В домовой книге наша фамилия писалась через букву «п»: Копзон. Буква «б» появилась в ней, когда я получал паспорт. Почему? Да потому что Кобзон происходит от украинского слова «кобза», означающего струнный музыкальный инструмент…
Кстати, красивая могла бы получиться легенда, если еще вспомнить великого кобзаря Тараса Григорьевича Шевченко. Но нет, не получается. Скорее, если не обращать внимания на букву «б», случайно заменившую букву «п», то происходит фамилия от слов «коп» и «зон». А они, по-еврейски, насколько я понимаю, значат «голова» и «сын». Стало быть, «голова сына».
Два года я проучился в школе № 48, и я там был отличником. Собственно, я всегда был отличником, хотя и страшным хулиганом.
Мама была очень строгой. Она не прощала многие вещи. Например, сказала: «Быть в одиннадцать дома», значит, надо быть в одиннадцать. В первый раз можно было отделаться легким внушением, но если это повторялось, мама брала в руки веник. И хотя била она не больно, но почему-то на всю жизнь запоминалось. Значит, мамин метод был правильным. Помню, однажды не послушался я маму, вернулся поздно домой с гулянки и обнаружил, что дверь закрыта: мол, гуляешь – ночуй на улице! И я сидел на крыльце, ждал, когда мне, наконец, откроют.
Семилетку я окончил в Днепропетровске, на отлично окончил (у меня была только одна «четверка» по поведению), однако золотую медаль так и не получил. А все дело в том, что в 1952 году мне пришлось забрать документы из школы и поступить в Днепропетровский горный техникум.
Горный техникум
Почему именно в горный? Мы жили тогда очень скромно. Нет, мы никогда не были голодными, но я все равно решил, что пора самому зарабатывать на харчи. Я никогда не увлекался горным делом, но в то время горняки получали весьма серьезные деньги. И я решил заняться горным делом.

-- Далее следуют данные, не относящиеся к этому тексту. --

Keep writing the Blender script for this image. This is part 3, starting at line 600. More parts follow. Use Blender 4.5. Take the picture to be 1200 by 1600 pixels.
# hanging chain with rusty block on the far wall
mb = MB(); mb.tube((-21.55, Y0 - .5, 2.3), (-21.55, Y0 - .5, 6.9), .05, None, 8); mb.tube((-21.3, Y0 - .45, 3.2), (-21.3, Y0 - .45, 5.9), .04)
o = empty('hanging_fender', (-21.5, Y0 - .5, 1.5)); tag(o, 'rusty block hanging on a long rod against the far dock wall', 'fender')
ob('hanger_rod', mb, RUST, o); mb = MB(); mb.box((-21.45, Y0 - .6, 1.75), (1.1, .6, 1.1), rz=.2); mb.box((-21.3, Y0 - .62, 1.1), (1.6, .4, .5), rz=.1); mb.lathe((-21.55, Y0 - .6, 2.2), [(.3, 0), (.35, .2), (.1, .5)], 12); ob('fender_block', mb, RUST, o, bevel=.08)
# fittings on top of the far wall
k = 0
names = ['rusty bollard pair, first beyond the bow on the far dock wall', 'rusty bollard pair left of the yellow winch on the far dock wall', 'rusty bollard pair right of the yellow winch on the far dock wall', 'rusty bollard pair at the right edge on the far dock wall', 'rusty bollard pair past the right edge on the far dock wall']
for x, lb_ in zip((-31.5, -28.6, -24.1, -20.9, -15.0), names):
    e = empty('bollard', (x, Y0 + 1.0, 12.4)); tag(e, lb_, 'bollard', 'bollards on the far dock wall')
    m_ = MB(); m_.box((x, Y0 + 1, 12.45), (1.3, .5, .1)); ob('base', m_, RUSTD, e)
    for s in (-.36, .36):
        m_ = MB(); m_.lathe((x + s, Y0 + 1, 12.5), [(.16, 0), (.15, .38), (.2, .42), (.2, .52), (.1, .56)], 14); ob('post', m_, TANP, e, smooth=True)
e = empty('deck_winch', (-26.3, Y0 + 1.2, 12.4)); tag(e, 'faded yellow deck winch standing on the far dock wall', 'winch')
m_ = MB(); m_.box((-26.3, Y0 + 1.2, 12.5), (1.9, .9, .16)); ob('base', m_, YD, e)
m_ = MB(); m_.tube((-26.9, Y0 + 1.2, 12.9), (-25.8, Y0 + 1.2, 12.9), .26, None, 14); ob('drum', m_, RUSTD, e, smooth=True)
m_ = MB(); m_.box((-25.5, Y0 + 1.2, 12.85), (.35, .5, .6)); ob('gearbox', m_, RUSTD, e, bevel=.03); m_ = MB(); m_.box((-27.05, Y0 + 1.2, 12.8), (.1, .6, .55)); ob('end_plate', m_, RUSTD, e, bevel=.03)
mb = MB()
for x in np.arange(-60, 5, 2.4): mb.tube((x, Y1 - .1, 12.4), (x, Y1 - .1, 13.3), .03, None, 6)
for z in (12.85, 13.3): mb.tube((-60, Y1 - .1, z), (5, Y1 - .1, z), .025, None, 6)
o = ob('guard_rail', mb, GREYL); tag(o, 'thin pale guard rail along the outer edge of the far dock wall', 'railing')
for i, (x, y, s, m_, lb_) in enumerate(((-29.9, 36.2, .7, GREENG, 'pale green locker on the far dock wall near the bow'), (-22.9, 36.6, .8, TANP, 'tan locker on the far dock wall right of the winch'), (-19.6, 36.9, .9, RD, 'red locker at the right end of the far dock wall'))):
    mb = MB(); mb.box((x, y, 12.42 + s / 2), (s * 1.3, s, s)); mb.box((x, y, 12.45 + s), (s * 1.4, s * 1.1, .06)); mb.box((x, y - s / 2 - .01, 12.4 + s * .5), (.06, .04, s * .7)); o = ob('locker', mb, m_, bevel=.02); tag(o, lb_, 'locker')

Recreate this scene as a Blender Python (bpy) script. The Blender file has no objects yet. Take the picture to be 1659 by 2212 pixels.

Поступив, получил стипендию. И тут произошла незабываемая история. Я побежал быстренько в магазин и, купив на первую стипендию маме клеенчатый ридикюль (такую сумочку женскую), вложил в него первый свой бумажный рубль. Но прежде, чем подарок дошел до мамы, меня перехватили мои сокурсники. А в техникуме тогда учились и ребята после армии, и бывшие шахтеры, и даже фронтовики, понюхавшие пороху. Одним словом – во всех отношениях самые настоящие мужики со своими, уже сложившимися, привычками. Ну, и как они могли упустить такой случай и не обмыть мою первую стипендию? И вот затащили они меня в какую-то забегаловку и заставили совершить акт посвящения в шахтеры. Заставили меня, пацана (а мне было тогда пятнадцать лет), выпить стакан водки, чего я до этого никогда не делал. Я сперва отказался. Как не захотел когда-то сделать наколки, которые считались признаком настоящего мужчины. Но мне сказали: «Ты просто боишься! Ты еврей! Ты испугался». И тогда я сказал им: «Ах так… Ну-ка, давайте!» В результате, на моих руках и плечах появились «мужественные» следы иголок. Сейчас я их все свел, одну только оставил. Но тогда «раскололся». Как пришлось «расколоться» и при посвящении в одну из самых мужественных профессий… Я сказал: «Я не пью водку!» А они сказали: «Ну, какой же ты шахтер, если не пьешь водку? Ты должен выпить хотя бы в честь посвящения».